__Collected material__:
———

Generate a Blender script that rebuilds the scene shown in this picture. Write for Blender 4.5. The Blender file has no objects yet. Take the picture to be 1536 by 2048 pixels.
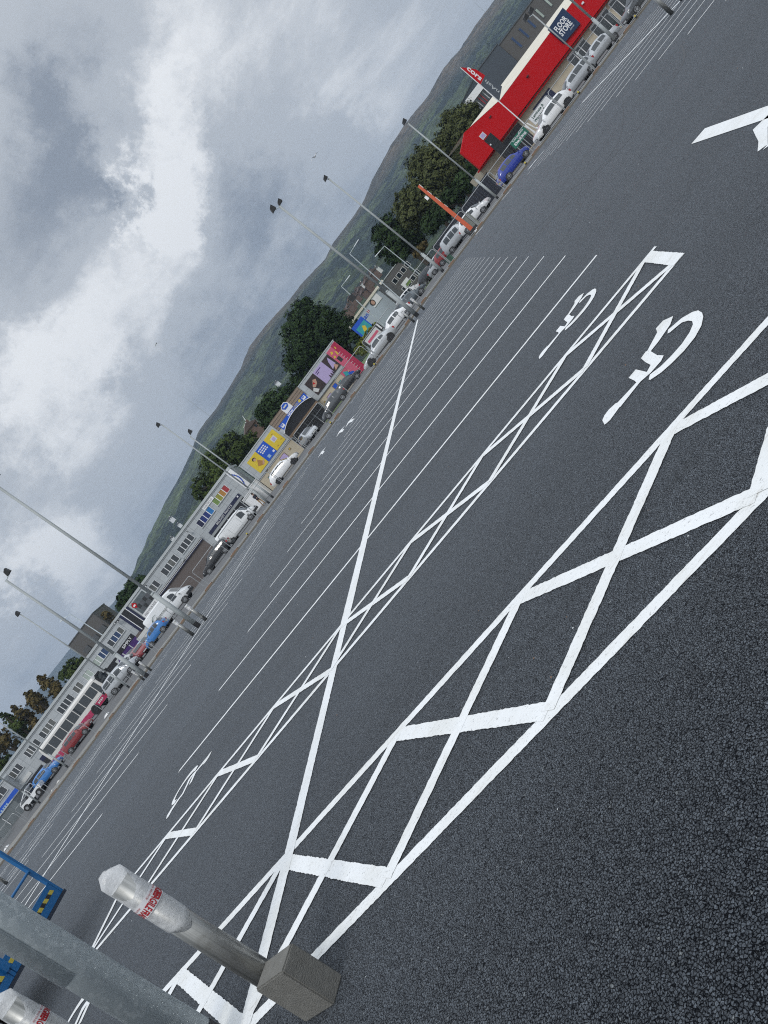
import bpy, bmesh, math, random
from math import sin, cos, pi, radians
from mathutils import Vector, Matrix, noise
rnd = random.Random(7)
scene = bpy.context.scene
COL = scene.collection

# ------------------------------------------------------------------ survey of the photograph
# camera constants solved from the parking bay lines; used to turn measured sightings into real positions
FL, PITCH, ROLL, H = 1624.55, 0.13785006, -0.93067971, 1.54248
YAW, CX = -0.27605815, 3.4405822
fw = Vector((0, cos(PITCH), -sin(PITCH))); rt = Vector((1, 0, 0)); up = rt.cross(fw)
r2 = cos(ROLL)*rt + sin(ROLL)*up; u2 = -sin(ROLL)*rt + cos(ROLL)*up
EYE = Vector((0, 0, H))
def ray(u, v): return fw + r2*((u-768)/FL) - u2*((v-1024)/FL)
def at(u, v, Y): d = ray(u, v); return EYE + d*(Y/d.y)
def onz(u, v, z=0.0): d = ray(u, v); return EYE + d*((z-H)/d.z)
def bay(x, y, z=0.0):
    c, s = cos(YAW), sin(YAW)
    return Vector(((x-CX)*c - y*s, (x-CX)*s + y*c, z))
def lerp(a, b, t): return a+(b-a)*t
def interp(x, xs, ys):
    if x <= xs[0]: return ys[0]
    for i in range(len(xs)-1):
        if x <= xs[i+1]: return lerp(ys[i], ys[i+1], (x-xs[i])/(xs[i+1]-xs[i]))
    return ys[-1]
def kerbY(X): return interp(X, [-110, -75, -42.7, 10.4, 41.5, 90], [86, 80, 74.9, 63.9, 59.5, 55])
def smooth(t): t = max(0, min(1, t)); return t*t*(3-2*t)
RX = [-60, -50, -40, -36, -30, -24, -17, -12, -4, 5, 40, 90]
RZ = [1.45, 1.40, 1.15, .98, .85, .70, .50, .36, .20, .13, .12, .10]
def gz(X, Y):
    k = kerbY(X)
    if Y < k: return 0.0
    return .09 + (interp(X, RX, RZ)-.09)*smooth((Y-k)/13.0)

# ------------------------------------------------------------------ materials
MATS = {}
def newmat(name):
    m = bpy.data.materials.new(name); m.use_nodes = True
    return m, m.node_tree.nodes, m.node_tree.links, m.node_tree.nodes['Principled BSDF']
def pm(name, col, rough=.6, metal=0, var=.12, scale=3.0, spec=.5, coat=0, bump=0, bscale=40, alpha=None, trans=0):
    if name in MATS: return MATS[name]
    m, n, l, b = newmat(name)
    b.inputs['Roughness'].default_value = rough; b.inputs['Metallic'].default_value = metal
    b.inputs['Specular IOR Level'].default_value = spec; b.inputs['Coat Weight'].default_value = coat
    b.inputs['Coat Roughness'].default_value = .06
    if trans: b.inputs['Transmission Weight'].default_value = trans
    if alpha is not None: b.inputs['Alpha'].default_value = alpha
    tc = n.new('ShaderNodeTexCoord')
    if var:
        nz = n.new('ShaderNodeTexNoise'); nz.inputs['Scale'].default_value = scale; nz.inputs['Detail'].default_value = 6
        l.new(tc.outputs['Object'], nz.inputs['Vector'])
        mx = n.new('ShaderNodeMix'); mx.data_type = 'RGBA'
        mx.inputs[6].default_value = (*[c*(1-var) for c in col], 1); mx.inputs[7].default_value = (*[min(1, c*(1+var)) for c in col], 1)
        l.new(nz.outputs['Fac'], mx.inputs[0]); l.new(mx.outputs[2], b.inputs['Base Color'])
    else: b.inputs['Base Color'].default_value = (*col, 1)
    if bump:
        nb = n.new('ShaderNodeTexNoise'); nb.inputs['Scale'].default_value = bscale; nb.inputs['Detail'].default_value = 5
        l.new(tc.outputs['Object'], nb.inputs['Vector'])
        bp = n.new('ShaderNodeBump'); bp.inputs['Strength'].default_value = bump; bp.inputs['Distance'].default_value = .02
        l.new(nb.outputs['Fac'], bp.inputs['Height']); l.new(bp.outputs['Normal'], b.inputs['Normal'])
    MATS[name] = m; return m
def mathn(n, l, op, a, b=None, clamp=False):
    k = n.new('ShaderNodeMath'); k.operation = op; k.use_clamp = clamp
    for i, x in enumerate((a, b)):
        if x is None: continue
        if hasattr(x, 'links'): l.new(x, k.inputs[i])
        else: k.inputs[i].default_value = x
    return k.outputs[0]
def mixc(n, l, f, a, b):
    k = n.new('ShaderNodeMix'); k.data_type = 'RGBA'
    for i, x in ((0, f), (6, a), (7, b)):
        if hasattr(x, 'links'): l.new(x, k.inputs[i])
        elif i == 0: k.inputs[0].default_value = x
        else: k.inputs[i].default_value = (*x, 1)
    return k.outputs[2]
def ramp(n, l, f, lo, hi):
    k = n.new('ShaderNodeMapRange'); k.interpolation_type = 'SMOOTHSTEP'
    k.inputs['From Min'].default_value = lo; k.inputs['From Max'].default_value = hi
    l.new(f, k.inputs['Value']); return k.outputs['Result']
def tnoise(n, l, vec, scale, detail=4, rough=.55):
    k = n.new('ShaderNodeTexNoise'); k.inputs['Scale'].default_value = scale; k.inputs['Detail'].default_value = detail
    k.inputs['Roughness'].default_value = rough; l.new(vec, k.inputs['Vector']); return k.outputs['Fac']

def mat_tarmac():
    m, n, l, b = newmat('tarmac')
    g = n.new('ShaderNodeNewGeometry').outputs['Position']
    wz = n.new('ShaderNodeTexNoise'); wz.inputs['Scale'].default_value = 130; wz.inputs['Detail'].default_value = 3; l.new(g, wz.inputs['Vector'])
    wa = n.new('ShaderNodeVectorMath'); wa.operation = 'MULTIPLY_ADD'; l.new(wz.outputs['Color'], wa.inputs[0]); wa.inputs[1].default_value = (.011, .011, .011); l.new(g, wa.inputs[2])
    v = n.new('ShaderNodeTexVoronoi'); v.inputs['Scale'].default_value = 92; l.new(wa.outputs[0], v.inputs['Vector'])
    v2 = n.new('ShaderNodeTexVoronoi'); v2.feature = 'DISTANCE_TO_EDGE'; v2.inputs['Scale'].default_value = 92; l.new(wa.outputs[0], v2.inputs['Vector'])
    sep = n.new('ShaderNodeSeparateColor'); l.new(v.outputs['Color'], sep.inputs[0])
    stone = mixc(n, l, ramp(n, l, sep.outputs[0], 0, 1), (.050, .059, .071), (.122, .142, .166))
    pale = mixc(n, l, ramp(n, l, sep.outputs[1], .985, 1.0), stone, (.22, .24, .25))
    v3 = n.new('ShaderNodeTexVoronoi'); v3.feature = 'DISTANCE_TO_EDGE'; v3.inputs['Scale'].default_value = 175; l.new(wa.outputs[0], v3.inputs['Vector'])
    gap = ramp(n, l, v2.outputs['Distance'], .03, .23)
    gap = mathn(n, l, 'MULTIPLY', gap, mathn(n, l, 'ADD', mathn(n, l, 'MULTIPLY', ramp(n, l, v3.outputs['Distance'], .02, .25), .55), .45))
    c = mixc(n, l, gap, (.0025, .003, .0045), pale)
    # lanes left by the paver run along the bays, plus soft patches and scuffs
    mp = n.new('ShaderNodeMapping'); mp.inputs['Rotation'].default_value = (0, 0, -YAW); mp.inputs['Scale'].default_value = (.018, .42, 1)
    l.new(g, mp.inputs['Vector'])
    lane = tnoise(n, l, mp.outputs[0], 1.0, 5, .6)
    patch = tnoise(n, l, g, .22, 5, .6)
    fine = tnoise(n, l, g, 14, 6, .7)
    k = mathn(n, l, 'ADD', mathn(n, l, 'MULTIPLY', lane, 1.5), mathn(n, l, 'MULTIPLY', patch, .55))
    k = mathn(n, l, 'ADD', k, mathn(n, l, 'MULTIPLY', fine, .55))
    k = mathn(n, l, 'ADD', k, -.22)
    # worn drive aisles read a touch greyer
    sp = n.new('ShaderNodeSeparateXYZ'); mq = n.new('ShaderNodeMapping'); mq.inputs['Rotation'].default_value = (0, 0, -YAW); l.new(g, mq.inputs['Vector']); l.new(mq.outputs[0], sp.inputs[0])
    yw = mathn(n, l, 'ADD', sp.outputs[1], mathn(n, l, 'MULTIPLY', tnoise(n, l, g, .5, 3), .25))
    fr = mathn(n, l, 'ABSOLUTE', mathn(n, l, 'SUBTRACT', mathn(n, l, 'FRACT', mathn(n, l, 'DIVIDE', yw, 3.9)), .5))
    seam = mathn(n, l, 'MULTIPLY', ramp(n, l, fr, .485, .5), ramp(n, l, patch, .35, .6))
    k = mathn(n, l, 'MULTIPLY', k, mathn(n, l, 'SUBTRACT', 1.0, mathn(n, l, 'MULTIPLY', seam, .30)))
    drip = ramp(n, l, tnoise(n, l, g, .9, 8, .75), .66, .76)
    k = mathn(n, l, 'MULTIPLY', k, mathn(n, l, 'SUBTRACT', 1.0, mathn(n, l, 'MULTIPLY', drip, .28)))
    hsv = n.new('ShaderNodeVectorMath'); hsv.operation = 'SCALE'; l.new(c, hsv.inputs[0]); l.new(k, hsv.inputs['Scale'])
    l.new(hsv.outputs[0], b.inputs['Base Color'])
    b.inputs['Roughness'].default_value = .50; b.inputs['Specular IOR Level'].default_value = .16; b.inputs['Sheen Weight'].default_value = .40; b.inputs['Sheen Roughness'].default_value = .30; b.inputs['Sheen Tint'].default_value = (.9, .95, 1, 1)
    l.new(mathn(n, l, 'MULTIPLY', gap, .26), b.inputs['Specular IOR Level'])
    bp = n.new('ShaderNodeBump'); bp.inputs['Strength'].default_value = .42; bp.inputs['Distance'].default_value = .005
    hgt = mathn(n, l, 'ADD', gap, mathn(n, l, 'MULTIPLY', sep.outputs[2], .6))
    l.new(hgt, bp.inputs['Height']); l.new(bp.outputs['Normal'], b.inputs['Normal'])
    return m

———

__What this task involves__: Write out, word for word, the lines from the start of the data through the one holding "return .09 +". Omit pictures.

__Exercise response__:
Generate a Blender script that rebuilds the scene shown in this picture. Write for Blender 4.5. The Blender file has no objects yet. Take the picture to be 1536 by 2048 pixels.
import bpy, bmesh, math, random
from math import sin, cos, pi, radians
from mathutils import Vector, Matrix, noise
rnd = random.Random(7)
scene = bpy.context.scene
COL = scene.collection

# ------------------------------------------------------------------ survey of the photograph
# camera constants solved from the parking bay lines; used to turn measured sightings into real positions
FL, PITCH, ROLL, H = 1624.55, 0.13785006, -0.93067971, 1.54248
YAW, CX = -0.27605815, 3.4405822
fw = Vector((0, cos(PITCH), -sin(PITCH))); rt = Vector((1, 0, 0)); up = rt.cross(fw)
r2 = cos(ROLL)*rt + sin(ROLL)*up; u2 = -sin(ROLL)*rt + cos(ROLL)*up
EYE = Vector((0, 0, H))
def ray(u, v): return fw + r2*((u-768)/FL) - u2*((v-1024)/FL)
def at(u, v, Y): d = ray(u, v); return EYE + d*(Y/d.y)
def onz(u, v, z=0.0): d = ray(u, v); return EYE + d*((z-H)/d.z)
def bay(x, y, z=0.0):
    c, s = cos(YAW), sin(YAW)
    return Vector(((x-CX)*c - y*s, (x-CX)*s + y*c, z))
def lerp(a, b, t): return a+(b-a)*t
def interp(x, xs, ys):
    if x <= xs[0]: return ys[0]
    for i in range(len(xs)-1):
        if x <= xs[i+1]: return lerp(ys[i], ys[i+1], (x-xs[i])/(xs[i+1]-xs[i]))
    return ys[-1]
def kerbY(X): return interp(X, [-110, -75, -42.7, 10.4, 41.5, 90], [86, 80, 74.9, 63.9, 59.5, 55])
def smooth(t): t = max(0, min(1, t)); return t*t*(3-2*t)
RX = [-60, -50, -40, -36, -30, -24, -17, -12, -4, 5, 40, 90]
RZ = [1.45, 1.40, 1.15, .98, .85, .70, .50, .36, .20, .13, .12, .10]
def gz(X, Y):
    k = kerbY(X)
    if Y < k: return 0.0
    return .09 + (interp(X, RX, RZ)-.09)*smooth((Y-k)/13.0)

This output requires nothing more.